2. You should have a fixed change window for these kinds of data changes. You should not execute those “revert transactions” whenever you want.
3. Then you give the execution access of those programs to the people who need to do the work only during the change window. That is you grant the execute access to the user ID beforehand and revoke the access afterward. Since this is grant/revoke between user ID and programs, it’s much safer. If you have to grant/revoke between user ID and tables, there might be cascade effects.
4. Before the change, capture the “before” data and get ready the fallback script.
5. Don’t forget to turn on the audio options/tools during the change window.
6. If you guys work in a physical office, you can think about binding those revert transactions to a dedicated desktop.

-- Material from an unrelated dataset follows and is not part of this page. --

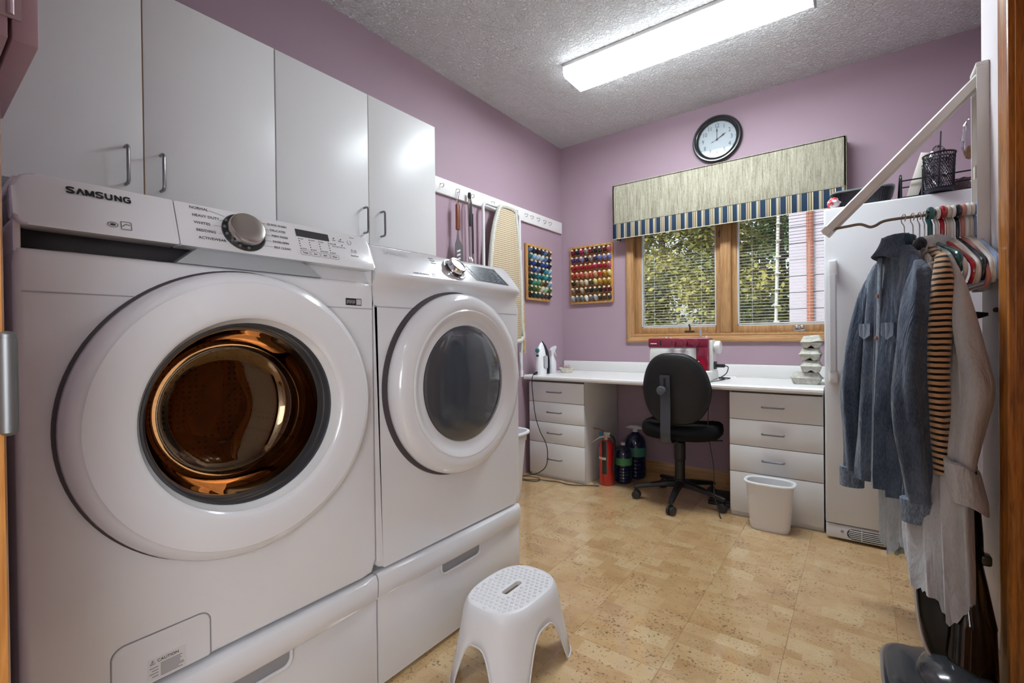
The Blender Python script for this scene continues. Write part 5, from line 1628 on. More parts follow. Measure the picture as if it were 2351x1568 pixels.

I know these rules are complicated and tedious, but they could protect the team and the data as well :)
In other case, you write small job called fixtool, that goes through normal code review process, then gets deployed once, runs, and gets deleted after it fixes the situation.
In development I create the migration which ends up being a file that alters the schema. I run the migration command and make sure things work as planned and all tests still pass.
Then I push up the feature branch and it gets code reviewed. This review could either be by yourself or a team member depending on team size.
After everything passes on CI it gets merged and deployed. At this point it depends on how you deploy things but that could be to a staging environment where it runs which gives you extra confidence that it works before rolling it out to production or you could go straight to production if you don't have a staging environment.
As for how it gets run, usually it happens after the new version of your code is available to be pulled but before your web app gets restart. This way it can run while the old version of your app is running, then once it completes you can restart your web app to pick up the new code base that was part of the deploy.
If you're careful about how you migrate things you can do a lot of migrations without hard downtime, but it's usually a balancing act between how complicated you want the migration process to be (multiple steps / deploys) vs how much downtime you can live with (1 step / deploy).
Basically migrations are code that get treated like any other code deploy with a proper review. If it's an especially important migration it wouldn't hurt to get it reviewed by more than 1 person and also perform a production DB backup right before you deploy the migration.
I've used Django migrations. From the dev side it's super easy: some code PRs also have associated migration code. A deploy will run the migration then change the application code. It has sharp edges but works 97% of the time. The framework also generates rollbacks, for easy removal of problematic migrations.
Migrations are a good place to store code for an update. If it’s an update that will take a while I might use the migration to enqueue a job.